§ Directions:
Repeat only the lines below that run from the line with "Reconstruct this image" to the line with "COL = scene.collection", ends included; skip every picture.

BEGIN Records for this task

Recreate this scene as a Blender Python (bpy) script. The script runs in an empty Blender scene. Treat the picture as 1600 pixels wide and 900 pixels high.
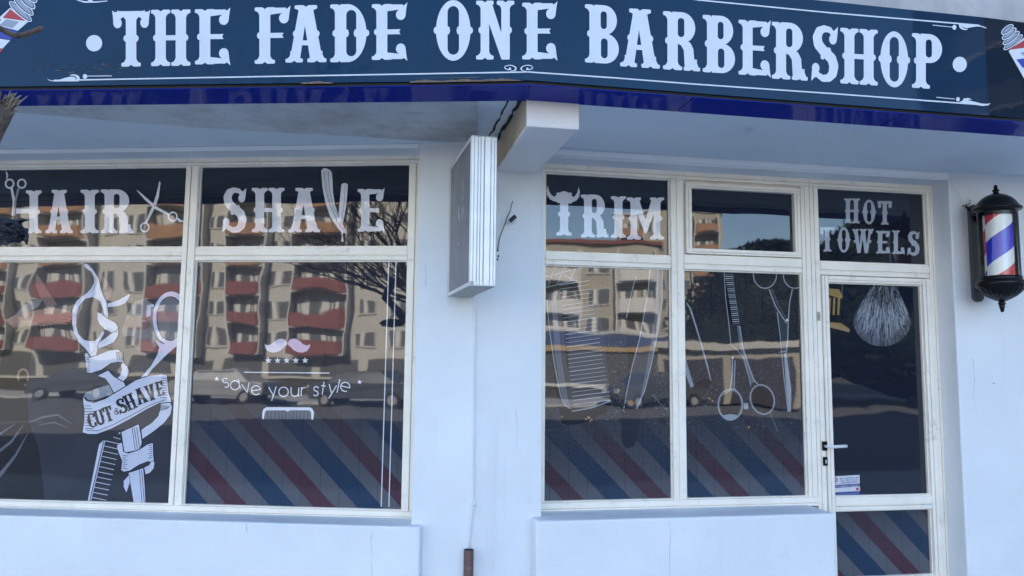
import bpy, bmesh, math, random
from math import radians as R, sin, cos, pi, tan
from mathutils import Vector as V, Matrix
from mathutils.geometry import delaunay_2d_cdt
random.seed(7)
scn = bpy.context.scene
COL = scn.collection

# ------------------------------------------------------------------ camera, sky, sun, exposure
H = 1.55                                    # eye height over the pavement
F = 1187.33                                 # focal length in pixels of a 1600 px wide picture
PITCH, ROLL = R(5.7527), R(0.5769)
cam = bpy.data.cameras.new('camera'); camo = bpy.data.objects.new('camera', cam); COL.objects.link(camo)
FW = V((0, cos(PITCH), sin(PITCH))); UP0 = V((0, -sin(PITCH), cos(PITCH))); RT0 = V((1, 0, 0))
RT = cos(ROLL)*RT0 + sin(ROLL)*UP0; UP = -sin(ROLL)*RT0 + cos(ROLL)*UP0
m = Matrix((RT, UP, -FW)).transposed().to_4x4(); m.translation = V((0, 0, H)); camo.matrix_world = m
cam.sensor_width = 36; cam.lens = F/1600*36; cam.clip_start = .05; cam.clip_end = 2000
scn.camera = camo
scn.render.resolution_x = 1024; scn.render.resolution_y = 576
SUN_EL, SUN_AZ = R(33), R(-16)              # the sun stands behind the shop, a little to the left
sd = V((sin(SUN_AZ)*cos(SUN_EL), cos(SUN_AZ)*cos(SUN_EL), sin(SUN_EL)))
w = bpy.data.worlds.new('World'); scn.world = w; w.use_nodes = True
nt = w.node_tree; nt.nodes.clear()
sky = nt.nodes.new('ShaderNodeTexSky'); sky.sky_type = 'NISHITA'; sky.sun_disc = False
sky.sun_elevation = SUN_EL; sky.sun_rotation = SUN_AZ; sky.air_density = 1.0; sky.dust_density = .1; sky.ozone_density = 2.0
bg = nt.nodes.new('ShaderNodeBackground'); bg.inputs[1].default_value = .10
out = nt.nodes.new('ShaderNodeOutputWorld')
nt.links.new(sky.outputs[0], bg.inputs[0]); nt.links.new(bg.outputs[0], out.inputs[0])
sl = bpy.data.lights.new('sun', 'SUN'); sl.energy = 5.0; sl.angle = R(.55); sl.color = (1, .93, .82)
so = bpy.data.objects.new('sun', sl); COL.objects.link(so); so.rotation_euler = sd.to_track_quat('Z', 'Y').to_euler()
so.location = (0, 30, 40)
vs = scn.view_settings; vs.view_transform = 'Standard'; vs.look = 'None'; vs.gamma = 1; vs.use_curve_mapping = False
vs.exposure = 2.68
cy = scn.cycles; cy.use_denoising = True; cy.max_bounces = 8; cy.diffuse_bounces = 4; cy.glossy_bounces = 4
cy.transparent_max_bounces = 8; cy.sample_clamp_indirect = 8; cy.caustics_reflective = False; cy.caustics_refractive = False

# ------------------------------------------------------------------ the two wall planes of the bent shop front
AL, AR = R(4.78837), R(10.16762)
C0 = V((-.23, 4.7, 0))
PL = {'L': (V((cos(AL), -sin(AL), 0)), V((-sin(AL), -cos(AL), 0))),
      'R': (V((cos(AR), sin(AR), 0)), V((sin(AR), -cos(AR), 0)))}
Z3 = V((0, 0, 1)); ORG = {}
def W(pl, u, z, off=0):                     # wall coordinates (along, above the eye, out of the glass) to world
    t, n = PL[pl]
    return ORG.get(pl, C0) + t*u + n*off + Z3*(z + H)
def ray(x, y): return FW + RT*((x-800)/F) - UP*((y-450)/F)
def uz(pl, x, y, off=0):                    # wall coordinates of a measured point
    t, n = PL[pl]; d = ray(x, y)
    c = ORG.get(pl, C0)
    p = d*((c.dot(n)+off)/d.dot(n)) - c
    return p.dot(t), p.z
def U(pl, pts, off=0): return sum(uz(pl, x, y, off)[0] for x, y in pts)/len(pts)
def ZZ(pl, pts, off=0): return sum(uz(pl, x, y, off)[1] for x, y in pts)/len(pts)
def mit(off):                               # where the two planes, moved out by off, meet
    b = (PL['L'][1] + PL['R'][1]).normalized()
    return C0 + b*(off/b.dot(PL['L'][1]))
def mu(pl, off): return (mit(off)-C0).dot(PL[pl][0])

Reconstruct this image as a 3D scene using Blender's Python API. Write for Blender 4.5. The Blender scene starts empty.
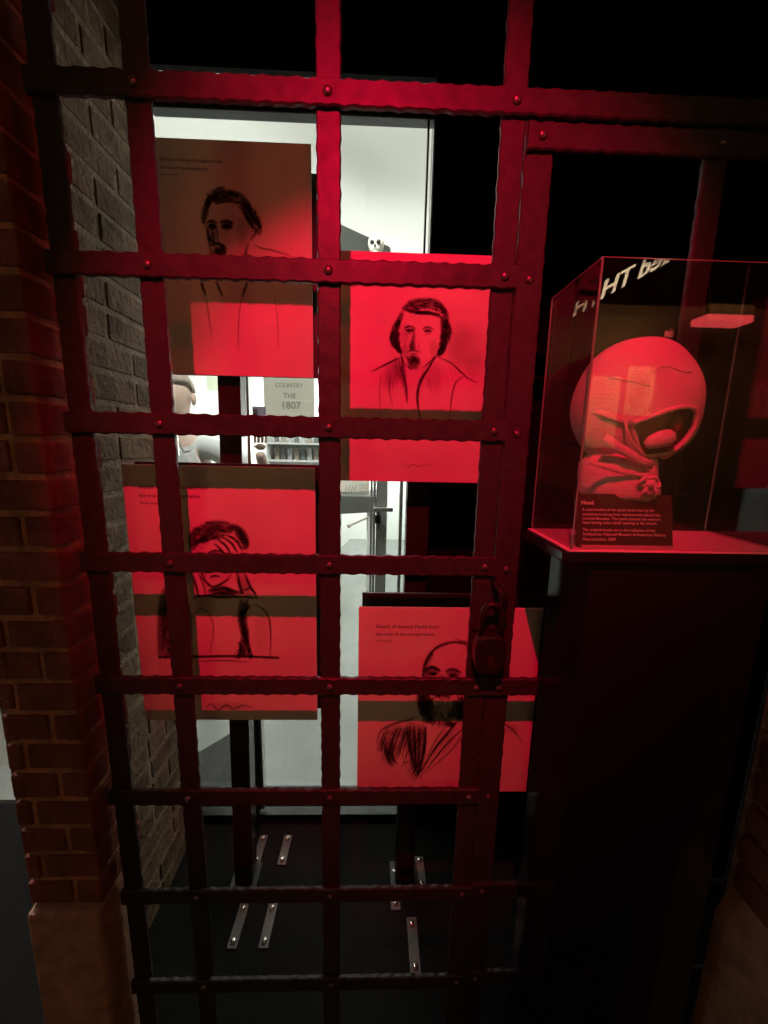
import bpy, bmesh, math, random
from mathutils import Vector, Matrix
from math import sin, cos, pi, radians as R_
random.seed(7)
scene = bpy.context.scene
COL = scene.collection

# ------------------------------------------------------------------ camera
CAM_Z = 1.54
FPX, PITCH, ROLL, YAW = 385.0, 0.17303, 0.02121, 0.02848
cp, sp, cy, sy = cos(PITCH), sin(PITCH), cos(YAW), sin(YAW)
FWD = Vector((sy*cp, cy*cp, -sp))
_r = Vector((cy, -sy, 0)); _u = _r.cross(FWD)
RGT = cos(ROLL)*_r + sin(ROLL)*_u
UPV = -sin(ROLL)*_r + cos(ROLL)*_u
cam_d = bpy.data.cameras.new('camera')
cam_d.sensor_fit = 'HORIZONTAL'; cam_d.sensor_width = 36; cam_d.lens = 36*FPX/768
cam_d.clip_start = 0.02
cam = bpy.data.objects.new('camera', cam_d); COL.objects.link(cam)
m = Matrix.Identity(4)
for i in range(3):
    m[i][0] = RGT[i]; m[i][1] = UPV[i]; m[i][2] = -FWD[i]
m[2][3] = CAM_Z
cam.matrix_world = m
scene.camera = cam

def at(x, y, Y):
    """the point of the place at depth Y that stands at this pixel of the photograph"""
    d = FWD + (x-384)/FPX*RGT - (y-512)/FPX*UPV
    d = d/d.y*Y
    return Vector((d.x, d.y, d.z+CAM_Z))
def onfloor(x, y, z=0.0):
    d = FWD + (x-384)/FPX*RGT - (y-512)/FPX*UPV
    t = (z-CAM_Z)/d.z
    return Vector((d.x*t, d.y*t, z))

# --------------------------------------------------------------- materials
def mat(name, col, rough=.6, metal=0.0, spec=.5, noise=0.0, nscale=20, bump=0.0, bscale=60, emit=None, estr=0, col2=None):
    M = bpy.data.materials.new(name); M.use_nodes = True
    nt = M.node_tree; b = nt.nodes['Principled BSDF']
    b.inputs['Base Color'].default_value = (*col, 1)
    b.inputs['Roughness'].default_value = rough
    b.inputs['Metallic'].default_value = metal
    b.inputs['Specular IOR Level'].default_value = spec
    tc = nt.nodes.new('ShaderNodeTexCoord')
    if noise or col2:
        n = nt.nodes.new('ShaderNodeTexNoise'); n.inputs['Scale'].default_value = nscale; n.inputs['Detail'].default_value = 5
        nt.links.new(tc.outputs['Object'], n.inputs['Vector'])
        mx = nt.nodes.new('ShaderNodeMix'); mx.data_type = 'RGBA'
        c2 = col2 if col2 else tuple(max(0, c*(1-noise)) for c in col)
        rp = nt.nodes.new('ShaderNodeValToRGB'); rp.color_ramp.elements[0].position = .35; rp.color_ramp.elements[1].position = .65
        nt.links.new(n.outputs['Fac'], rp.inputs['Fac'])
        nt.links.new(rp.outputs['Color'], mx.inputs['Factor'])
        mx.inputs['A'].default_value = (*col, 1); mx.inputs['B'].default_value = (*c2, 1)
        nt.links.new(mx.outputs['Result'], b.inputs['Base Color'])
    if bump:
        n2 = nt.nodes.new('ShaderNodeTexNoise'); n2.inputs['Scale'].default_value = bscale; n2.inputs['Detail'].default_value = 6
        nt.links.new(tc.outputs['Object'], n2.inputs['Vector'])
        bp = nt.nodes.new('ShaderNodeBump'); bp.inputs['Strength'].default_value = bump; bp.inputs['Distance'].default_value = .01
        nt.links.new(n2.outputs['Fac'], bp.inputs['Height']); nt.links.new(bp.outputs['Normal'], b.inputs['Normal'])
    if emit:
        b.inputs['Emission Color'].default_value = (*emit, 1); b.inputs['Emission Strength'].default_value = estr
    return M
def glassmat(name, tint=(1, 1, 1), boost=1.0, rough=0.0):
    M = bpy.data.materials.new(name); M.use_nodes = True
    nt = M.node_tree; nt.nodes.clear()
    out = nt.nodes.new('ShaderNodeOutputMaterial'); mx = nt.nodes.new('ShaderNodeMixShader')
    tr = nt.nodes.new('ShaderNodeBsdfTransparent'); tr.inputs['Color'].default_value = (*tint, 1)
    gl = nt.nodes.new('ShaderNodeBsdfGlossy'); gl.inputs['Roughness'].default_value = rough
    fr = nt.nodes.new('ShaderNodeFresnel'); fr.inputs['IOR'].default_value = 1.5
    ml = nt.nodes.new('ShaderNodeMath'); ml.operation = 'MULTIPLY'; ml.inputs[1].default_value = boost; ml.use_clamp = True
    gm = nt.nodes.new('ShaderNodeNewGeometry'); mr = nt.nodes.new('ShaderNodeMapRange')   # both faces of a thin sheet reflect as air to glass
    mr.inputs['To Min'].default_value = 1.5; mr.inputs['To Max'].default_value = 1/1.5
    nt.links.new(gm.outputs['Backfacing'], mr.inputs['Value']); nt.links.new(mr.outputs[0], fr.inputs['IOR'])
    nt.links.new(fr.outputs[0], ml.inputs[0]); nt.links.new(ml.outputs[0], mx.inputs[0])
    nt.links.new(tr.outputs[0], mx.inputs[1]); nt.links.new(gl.outputs[0], mx.inputs[2]); nt.links.new(mx.outputs[0], out.inputs[0])
    return M
def charcoal(name, col, scale):
    """charcoal on paper: coverage carried by each stroke, broken up by the paper grain"""
    M = bpy.data.materials.new(name); M.use_nodes = True
    nt = M.node_tree; nt.nodes.clear()
    out = nt.nodes.new('ShaderNodeOutputMaterial'); mx = nt.nodes.new('ShaderNodeMixShader')
    tr = nt.nodes.new('ShaderNodeBsdfTransparent'); df = nt.nodes.new('ShaderNodeBsdfDiffuse'); df.inputs['Color'].default_value = (*col, 1)
    tc = nt.nodes.new('ShaderNodeTexCoord'); n = nt.nodes.new('ShaderNodeTexNoise')
    n.inputs['Scale'].default_value = scale; n.inputs['Detail'].default_value = 5; n.inputs['Roughness'].default_value = .7
    mr = nt.nodes.new('ShaderNodeMapRange'); mr.inputs['From Min'].default_value = .3; mr.inputs['From Max'].default_value = .7
    mr.inputs['To Min'].default_value = .55; mr.inputs['To Max'].default_value = 1.25
    at_ = nt.nodes.new('ShaderNodeAttribute'); at_.attribute_name = 'cover'
    ml = nt.nodes.new('ShaderNodeMath'); ml.operation = 'MULTIPLY'; ml.use_clamp = True
    nt.links.new(tc.outputs['Object'], n.inputs['Vector']); nt.links.new(n.outputs['Fac'], mr.inputs['Value'])
    nt.links.new(mr.outputs[0], ml.inputs[0]); nt.links.new(at_.outputs['Fac'], ml.inputs[1])
    nt.links.new(ml.outputs[0], mx.inputs[0]); nt.links.new(tr.outputs[0], mx.inputs[1]); nt.links.new(df.outputs[0], mx.inputs[2])
    nt.links.new(mx.outputs[0], out.inputs[0])
    return M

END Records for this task

§ Answer to this problem:
Reconstruct this image as a 3D scene using Blender's Python API. Write for Blender 4.5. The Blender scene starts empty.
import bpy, bmesh, math, random
from mathutils import Vector, Matrix
from math import sin, cos, pi, radians as R_
random.seed(7)
scene = bpy.context.scene
COL = scene.collection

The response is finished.